The Danger of Popular Pastor Idolization

 

One of my very first memories of Sunday school was when I was probably no more than six years old. I was rocking a killer button-up (untucked of course because I was fashionably ahead of my time), a sweet clip-on necktie, and velcro strap kicks. My wardrobe has nothing to do with this article other than to convey to you the sheer awesomeness that was Landon circa 1987. I digress.

I remember the Sunday school teacher saying to us, “There will always be someone better than you. For instance, if you’re a football player, there will always be someone who’s better at that. If you’re an artist, there’s always a better artist.” I remember at the time being heartbroken that I would likely never be the best at something. However, through the years, that one moment at that young age brought patience and mature expectations to my life that would have otherwise not been present.

We’re always looking to be the best at something and if we can’t be, we gravitate to whomever fills that role. The obvious example of such idolization is in the sports and entertainment industries where we elevate millionaires to a higher level of respect, influence, and reverence than God. We want to align ourselves with people who are seemingly successful and whom we can follow.  Pastor Steve Reeves once wisely observed, “Everybody is religious. We are so designed, we are incurably religious! We can’t help but worship something. It’s just the way we’re wired.”  Often the “something” that becomes the affection of our worship is other fallen, sinful humans.

Enter the celebrity or rock star Pastor.

 

Mark DriscollWith the dawn of the information age, it became very easy for people to get noticed.  Gone were the days of needing to land a spot on TBN because churches easily and effectively posted their weekly sermons on the web for all to hear.  This exposure generated a cult-like following of a few evangelical Pastors and the movement has grown since then.  Somebody once said, “The Gospel came to the Greeks and the Greeks turned it into a philosophy. The Gospel came to the Romans and the Romans turned it into a system. The Gospel came to the Europeans and the Europeans turned it into a culture. The Gospel came to America and the Americans turned it into a business.” And business is booming. Millions of churchgoers file in to buildings each week, line up in rows like shelves at Wal-Mart, and watch the stage. They come for one purpose: to see a show and hear a pastor.1

On the outside this certainly looks like a rousing success.  I mean, after all, the more butts in the pews the better, right?  This allows the church to afford a bigger and better building, larger staff, and more event opportunities.  The problem is that being more recognizable or having large numbers of attendees each week is a poor indicator of spiritual and discipleship success.  I could put a $100 bill on every seat each week and guarantee that I’d have a good size congregation, or butts in the pews, if you will.  This is, in effect, exactly what happens each week at mega churches across the nation.  However in lieu of a $100 bill, you have a rock-star Pastor who all too often is scratching the itching ears of his (or her, for those completely ignoring the Bible) congregation.  They preach little to no Gospel, what small bit they do preach often centers only Jesus’ love and nothing more, then send they each of those congregants back out into the world worse off than when they ever arrived because they now know less about their sinful condition than when they first arrived.

Furthermore, I think that any pastor of any church can fall into the “rock star” trap.  It is a sin issue and not just a size issue.

Ed Stetzer wrote, “Don’t get me wrong, I am not saying pastors who look or act cool, or who speak dynamically, or who lead confidently, or who have large congregations are the problem.
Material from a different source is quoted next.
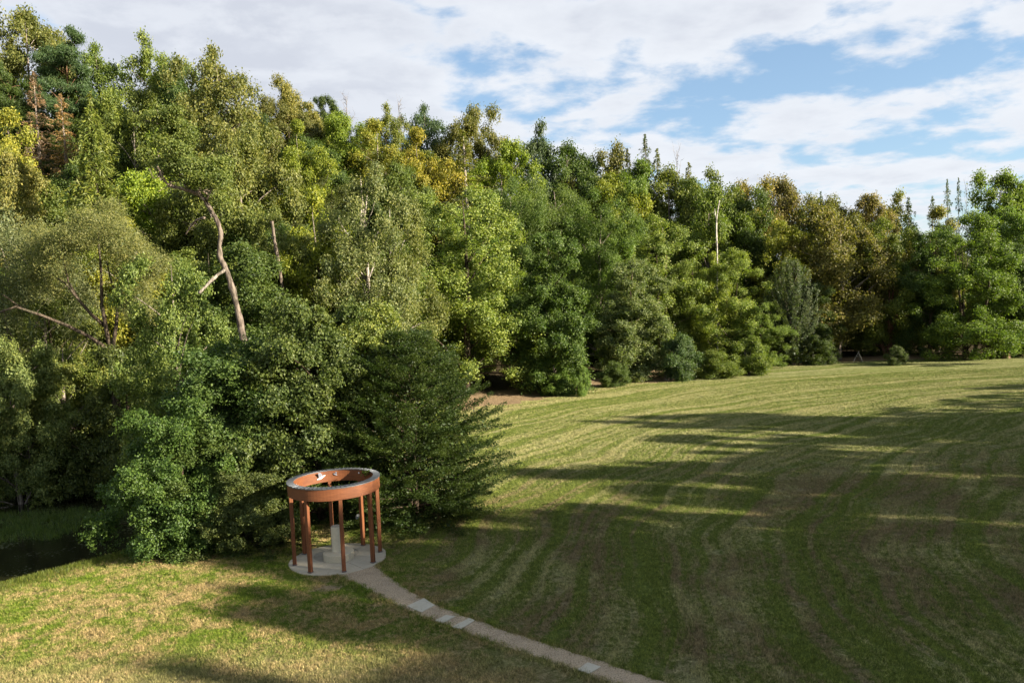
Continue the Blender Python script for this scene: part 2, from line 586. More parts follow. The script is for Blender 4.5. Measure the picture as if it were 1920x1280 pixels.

I’d have to rebuke quite a few of my friends if that were the case.  And, I am not against large churches. It is not the look, following, or size of the church, but the culture of the Super Pastor that can do great harm.”  Even Pastors of mega churches have a heavy-handed influence on every one of their congregants.  So, the culture they foster becomes the conduit by which their teachings are received; or the stick by which they are measured in a time of moral and/or spiritual failing.

Judah SmithI’ll admit, I struggle with this notion quite often.  I would be lying if I said I hadn’t left a church because the Pastor was too boring, or stuffy, or not engaging enough.  I’ve had family members leave a church because they liked one Pastor’s delivery better than another.  While these things may sound innocent, the problem becomes that we slip into a cult of personality where we care more about the Pastor than the message.  If someone doesn’t go to church one particular Sunday because they’re favorite preacher is on vacation, that is a very real problem and a very real indication of the idolization of a man.  The danger of such a mindset was relayed to us in Psalm 146:3-4 “Put not your trust in princes, in a son of man, in whom there is no salvation.  When his breath departs, he returns to the earth; on that very day his plans perish.”

Again, please do not hear me saying that mega churches and their Pastors are wicked.  What I am saying is that we must exercise a healthy dose of discernment when attending such churches because we must not idolize a Pastor regardless of his Charisma, speaking skills, or implied piety.  When we put our faith and trust in mere mortal men, we set ourselves up for disappointment.  Men will always disappoint us.  That is why we put our faith and trust in Jesus Christ and his atoning work on the cross.  In other words, that is why we should attend corporate worship for the message, not the messenger.